When I was six years old, living in Euless, Texas, with my family and new baby brother, I had an adventurous group of friends. We explored the woods not far from my home, without first disclosing our location to our parents, could often be found jumping from the second bunk of a bunk bed onto bean bags below, and to this day, though I do not remember why, are banned from a certain Wal-Mart in the Dallas, Texas region.

It should come as no surprise then that one afternoon, with not much to do; we decided we would join the circus, each specializing in a certain talent we wanted to learn. My friend Casey wanted to be a trapeze artist, his younger brother Ricky wanted to train lions, and I wanted to walk the tightrope. As we did not have lions or a high pole from which to rig up a trapeze swing but did have rope we could string across a three foot section of tall fencing, it was only natural that I develop my skill first.

I decided my tightrope walking act would be revolutionary so, after Ricky and Casey strung the rope across the fence, holding it tight, I instructed the fourth member of our group, Josh, to begin hitting the rope with a plastic bat.
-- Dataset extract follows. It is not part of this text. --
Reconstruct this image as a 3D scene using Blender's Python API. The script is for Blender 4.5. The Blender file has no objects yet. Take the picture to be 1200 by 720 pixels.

I climbed the fence, a good six feet tall, took one step and fell headfirst onto the fence latch which for some reason, in Texas, was on the ground.

I now have a dimple under my left eye that can be seen when I smile or scrunch up my face and had not been present before my foray into the circus world. Needless to say my friends scattered like the rodents they were, my parents were merely relieved I was able to keep my eye, and now a picture of the vicious swelling and bruising of my face hangs in the entryway to my parent's home. My mother tells anyone who will listen it is, to date, her favorite picture of her oldest son.